Em 2018, o colunista do portal 247, Kauan Von Novack, visitou países, outrora livres e grandes, que se curvaram à ignorância e a governos intolerantes. Polônia, Filipinas e Turquia tinham então seus povos aprisionados em sistemas de medo, supressão de direitos e perseguições a indivíduos e entidades. Uma semelhança chamou atenção de Novack. Nos três países, ninguém sabia explicar ao certo quando as democracias deixaram de existir em sua plenitude, quando os direitos começaram a ser retirados e, o principal, como tinham chegado até ali. Culto à personalidade do presidente, empoderamento de assassinos de opositores, ataques a instrumentos de preservação da cultura e da história, e precarização das relações trabalhistas, com extinção de direitos básicos, mostravam, de forma assustadora, comportamentos idênticos. Mas havia algo nas entrelinhas. É óbvio que tais governos potencializaram e investiram nas ferramentas de opressão; porém com respaldo de parcela expressiva de suas populações.
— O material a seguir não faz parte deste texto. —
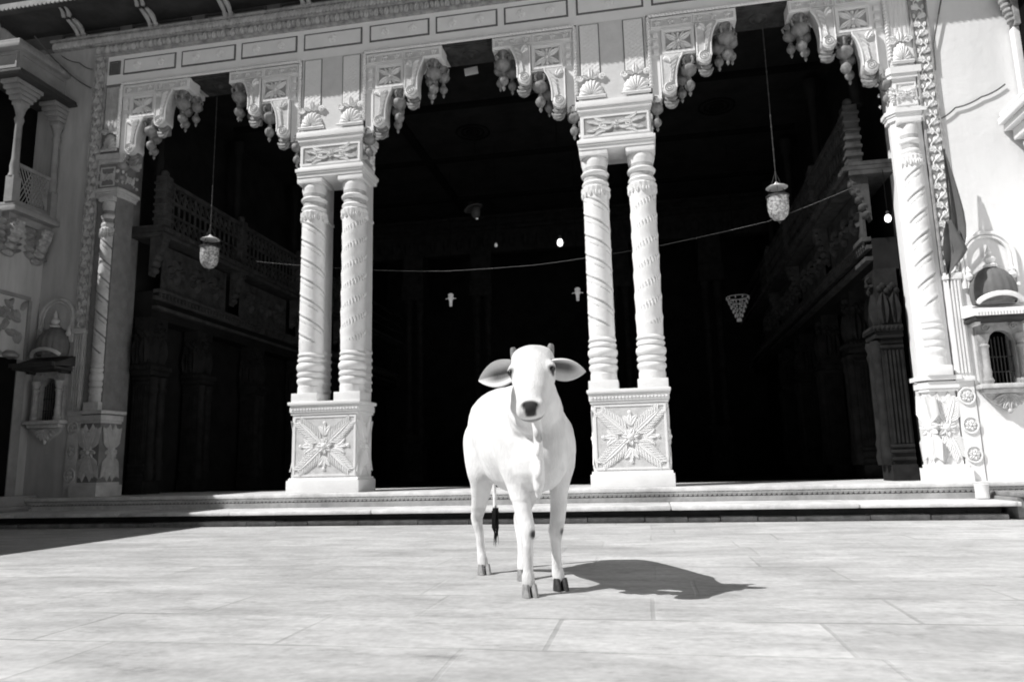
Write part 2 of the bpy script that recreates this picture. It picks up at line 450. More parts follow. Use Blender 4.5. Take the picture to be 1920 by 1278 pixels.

No Brasil, as semelhanças não são coincidência. Em algum momento, com intenso apoio popular, um grupo estridente e orgulhoso de sua própria idiotia tomou as rédeas e consolidou narrativas estapafúrdias de nossa história. Governos passam, governos caem, mas, quando a tempestade passar – e vai passar -, como lidar com essa massa tão representativa do brasileiro não cordial? Existe, claro, toda uma lógica política e institucional que pode e deve restabelecer relações digeríveis dentro do sistema público em suas macrodimensões. Mas cada cidadão também tem um grande poder em suas mãos e isto envolve não sucumbir.
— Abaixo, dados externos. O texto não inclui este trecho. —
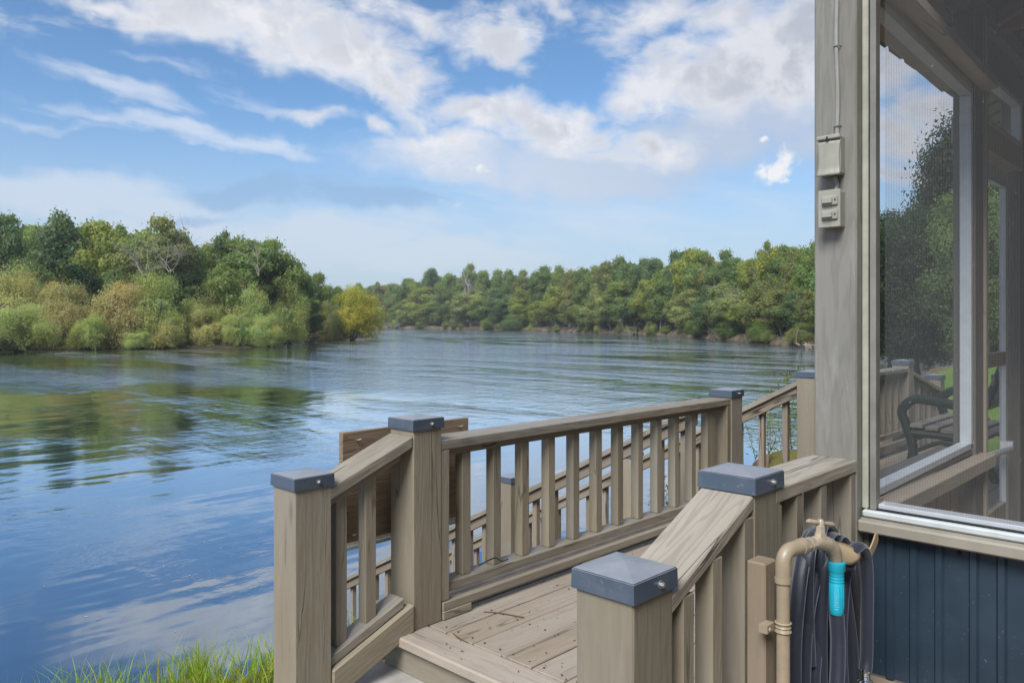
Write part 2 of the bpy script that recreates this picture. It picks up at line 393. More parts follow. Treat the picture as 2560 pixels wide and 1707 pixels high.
def simple(name, col, rough=.5, metal=0.0, nscale=8, var=.15, bump=0.0, spec=.5, nrm=30):
    m = MatB(name); n = m.noise(m.coord(scale=(nscale,)*3), 1, 5, .6)
    m.set(Base_Color=m.mix(m.mr(n, .3, .7), tuple(c*(1-var) for c in col), tuple(min(1, c*(1+var)) for c in col)), Roughness=rough, Metallic=metal)
    m.p.inputs['Specular IOR Level'].default_value = spec
    if bump: m.bump(m.noise(m.coord(scale=(nrm,)*3), 1, 3, .6), bump, .002)
    return m.m
def cap_mat():
    m = MatB('painted_cap_metal')
    n = m.noise(m.coord(scale=(14, 14, 14)), 1, 6, .7); d = m.noise(m.coord(scale=(60, 60, 60)), 1, 4, .7)
    col = m.mix(m.mr(n, .45, .75, 0, .6), (.085, .115, .16), (.14, .165, .20))
    col = m.mix(m.mr(d, .6, .72, 0, .5), col, (.26, .26, .26))
    ge = m.N.new('ShaderNodeNewGeometry'); sz = m.N.new('ShaderNodeSeparateXYZ'); m.L.new(ge.outputs['Normal'], sz.inputs[0])
    dust_or_sheen = m.math('MULTIPLY', m.mr(sz.outputs[2], .8, .95), m.mr(n, .25, .75, .65, .97))          # pale sky sheen painted on the dusty flat top
    col = m.mix(dust_or_sheen, col, (.34, .35, .375))
    m.set(Base_Color=col, Roughness=m.mr(n, .3, .7, .3, .45), Metallic=.35); m.p.inputs['Specular IOR Level'].default_value = .6
    m.bump(n, .15, .003); return m.m
M_CAP = cap_mat()
M_BOLT = simple('galvanised_bolt', (.38, .37, .35), .4, .7, 60)
M_WHITE = simple('white_aluminium', (.50, .54, .54), .35, 0, 20, .06)
M_WHITEB = simple('white_window_frame', (.47, .50, .53), .4, 0, 20, .06)
M_BLACK = simple('black_gasket', (.015, .015, .017), .5)
M_SILL = simple('painted_sill', (.29, .265, .215), .45, 0, 9, .10, .08)
M_BOXP = simple('painted_plastic', (.31, .305, .26), .45, 0, 25, .06, .05)
M_PIPE = simple('painted_pipe', (.33, .265, .185), .38, 0, 18, .10, .05)
M_BRASS = simple('paint_chipped_tap', (.40, .335, .245), .35, .1, 30, .2, .1)
M_TEAL = simple('turquoise_rubber', (.012, .36, .50), .42, 0, 12, .06)
M_CHROME = simple('chromed_fitting', (.75, .75, .76), .15, 1.0, 30, .05)
M_HANG = simple('tan_hanger_metal', (.34, .26, .16), .4, 0, 15, .1)
M_CABLE = simple('painted_cable', (.27, .275, .25), .5, 0, 15, .1)
M_GREENM = simple('green_bench_metal', (.010, .028, .017), .4, 0, 20, .2)
M_CONC = simple('worn_concrete', (.33, .31, .28), .85, 0, 5, .22, .4)
M_TIE = simple('black_tie', (.015, .015, .015), .4)
def hose_mat():
    m = MatB('woven_hose_fabric'); n = m.noise(m.coord(scale=(9, 9, 9)), 1, 4, .6); f = m.noise(m.coord(scale=(350, 350, 350)), 1, 1, .5)
    m.set(Base_Color=m.mix(n, (.010, .014, .028), (.021, .025, .043)), Roughness=.5); m.p.inputs['Specular IOR Level'].default_value = .6
    m.p.inputs['Sheen Weight'].default_value = .3
    m.bump(f, .25, .002); return m.m
M_HOSE = hose_mat()
def siding_mat():
    m = MatB('navy_metal_siding'); n = m.noise(m.coord(scale=(3, 3, 3)), 1, 6, .65); d = m.noise(m.coord(scale=(120, 120, 120)), 1, 2, .5)
    col = m.mix(m.mr(n, .35, .7), (.018, .034, .053), (.027, .047, .070)); col = m.mix(m.mr(d, .72, .76, 0, .6), col, (.2, .2, .19))
    m.set(Base_Color=col, Roughness=m.mr(n, .3, .7, .3, .45)); m.p.inputs['Specular IOR Level'].default_value = .5; return m.m
M_NAVY = siding_mat()
M_ROOFM = simple('corrugated_roof_metal', (.20, .22, .25), .4, .4, 3, .15)
def screen_mat():
    m = MatB('insect_screen'); tr = m.N.new('ShaderNodeBsdfTransparent'); mx = m.N.new('ShaderNodeMixShader')
    v = m.coord(scale=(1, 1, 1), rnd=False)
    sp = m.N.new('ShaderNodeSeparateXYZ'); m.L.new(v, sp.inputs[0])
    wv = m.math('SINE', m.math('MULTIPLY', m.math('ADD', sp.outputs[0], sp.outputs[1]), 900))
    dust_or_sheen = m.noise(m.coord(scale=(190, 190, 130), rnd=False), 1, 2, .5); dm = m.mr(dust_or_sheen, .75, .775)
    fac = m.math('ADD', .21, m.math('MULTIPLY', wv, .05)); fac = m.math('MAXIMUM', fac, m.math('MULTIPLY', dm, .7))
    m.set(Base_Color=m.mix(dm, (.12, .125, .13), (.5, .5, .48)), Roughness=.5)
    m.L.new(fac, mx.inputs[0]); m.L.new(tr.outputs[0], mx.inputs[1]); m.L.new(m.p.outputs[0], mx.inputs[2]); m.L.new(mx.outputs[0], m.out.inputs[0])
    return m.m
M_SCREEN = screen_mat()
def foliage(name, transl=.48):
    m = MatB(name); oi = m.N.new('ShaderNodeObjectInfo'); at = m.N.new('ShaderNodeAttribute'); at.attribute_name = 'tint'
    col = m.mix(1.0, oi.outputs['Color'], at.outputs['Color'], 'MULTIPLY')
    m.set(Base_Color=col, Roughness=.55); m.p.inputs['Specular IOR Level'].default_value = .25
    t = m.N.new('ShaderNodeBsdfTranslucent'); m.L.new(m.mix(1.0, col, (1.3, 1.4, .75), 'MULTIPLY'), t.inputs[0])
    mx = m.N.new('ShaderNodeMixShader'); mx.inputs[0].default_value = transl
    m.L.new(m.p.outputs[0], mx.inputs[1]); m.L.new(t.outputs[0], mx.inputs[2]); m.L.new(mx.outputs[0], m.out.inputs[0]); return m.m
M_LEAF = foliage('leaf_foliage'); M_GRASS = foliage('grass_blades', .4)
def bark():
    m = MatB('bark'); oi = m.N.new('ShaderNodeObjectInfo'); n = m.noise(m.coord(scale=(3, 3, .7)), 1, 5, .65)
    m.set(Base_Color=m.mix(m.mr(n, .3, .7), m.mix(1.0, oi.outputs['Color'], (.55, .55, .55), 'MULTIPLY'), oi.outputs['Color']), Roughness=.85); return m.m
M_BARK = bark()
def water_mat():
    m = MatB('river_water')
    v = m.coord('Object', (1, 1, 1), rnd=False)
    def nz(sx, sy, rot, det, rough=.55, dist=0.0):
        mp = m.N.new('ShaderNodeMapping'); m.L.new(v, mp.inputs[0]); mp.inputs['Rotation'].default_value = (0, 0, rot); mp.inputs['Scale'].default_value = (sx, sy, 1)
        return m.noise(mp.outputs[0], 1, det, rough, dist)
    ra = -HEAD
    swell = nz(.12, .35, ra+.5, 3); chop = nz(1.1, 1.7, ra+.4, 4, .6, .3); fine = nz(5.5, 7.5, ra+.2, 3, .6, .4)
    patch = m.mr(nz(.035, .011, ra+.15, 4, .6, .5), .42, .62)                    # rough and smooth water drift in bands
    patch2 = m.mr(nz(.16, .045, ra, 5, .65, .4), .40, .66)
    # calm by the near bank, livelier in mid stream
    ln = m.N.new('ShaderNodeVectorMath'); ln.operation = 'LENGTH'; m.L.new(v, ln.inputs[0])
    mid = m.mr(ln.outputs['Value'], 10, 55, .07, 1.0)
    amp = m.math('MULTIPLY', mid, m.math('ADD', .10, m.math('ADD', m.math('MULTIPLY', patch, .55), m.math('MULTIPLY', m.math('POWER', patch2, 1.4), 1.15))))
    h = m.math('ADD', m.math('MULTIPLY', swell, .05), m.math('MULTIPLY', amp, m.math('ADD', m.math('MULTIPLY', chop, m.mr(ln.outputs['Value'], 25, 110, .10, .26)), m.math('MULTIPLY', fine, .014))))
    gl = m.N.new('ShaderNodeBsdfGlossy'); gl.inputs['Roughness'].default_value = .05; gl.inputs['Color'].default_value = (.86, .94, 1, 1)
    df = m.N.new('ShaderNodeBsdfDiffuse'); df.inputs['Color'].default_value = (.012, .028, .055, 1)
    fr = m.N.new('ShaderNodeFresnel'); fr.inputs['IOR'].default_value = 1.33; mx = m.N.new('ShaderNodeMixShader')
    m.L.new(m.mr(fr.outputs[0], 0, .55, .36, .99), mx.inputs[0]); m.L.new(df.outputs[0], mx.inputs[1]); m.L.new(gl.outputs[0], mx.inputs[2]); m.L.new(mx.outputs[0], m.out.inputs[0])
    b = m.N.new('ShaderNodeBump'); m.L.new(h, b.inputs['Height']); b.inputs['Strength'].default_value = 1.0; b.inputs['Distance'].default_value = 1.0
    for n_ in (gl, df): m.L.new(b.outputs[0], n_.inputs['Normal'])
    return m.m
M_WATER = water_mat()
def soil(name, a, b, c, sc=1.0):
    m = MatB(name); v = m.coord('Object', (sc, sc, sc), rnd=False)
    n1 = m.noise(v, 1.2, 6, .65); n2 = m.noise(v, 14, 5, .7)
    col = m.mix(m.mr(n1, .35, .65), a, b); col = m.mix(m.mr(n2, .5, .7), col, c)
    m.set(Base_Color=col, Roughness=.95); m.p.inputs['Specular IOR Level'].default_value = .1; m.bump(n2, .8, .03); return m.m
M_SOIL = soil('bank_soil', (.13, .095, .06), (.19, .15, .10), (.07, .05, .032))
M_FARBANK = soil('river_bank_soil', (.065, .05, .035), (.20, .158, .115), (.035, .028, .02), .35)
M_SOILD = soil('dark_bank_soil', (.05, .04, .025), (.08, .06, .04), (.03, .025, .016), .5)
M_LAWN = soil('lawn', (.12, .20, .035), (.16, .25, .045), (.08, .14, .03))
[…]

Durante os últimos anos, temos perdido conexões com nossas raízes, com outras pessoas e com a gente mesmo. Decepções em sequência nos afastam, nos enfraquecem e nos tiram aos poucos nossa capacidade de espanto. Sentimo-nos anestesiados, sugados. Precisamos reagir e esta reação deve começar dentro de cada um. Não podemos ter vergonha da cordialidade que ainda muitos têm. É fundamental recuperar o protagonismo de nossa solidariedade e a espontaneidade de nossas emoções, fazer parte, sentir-se parte viva da floresta que derrubam, do mar que poluem, das montanhas que explodem. Reconectar para resistir. Transformar tristeza em luta, lamento em ação, revolta em força, sem esquecer que nenhuma utopia sobrevive em corpos estéreis de bons sentimentos. Que as lágrimas de Olga nos sirvam de inspiração.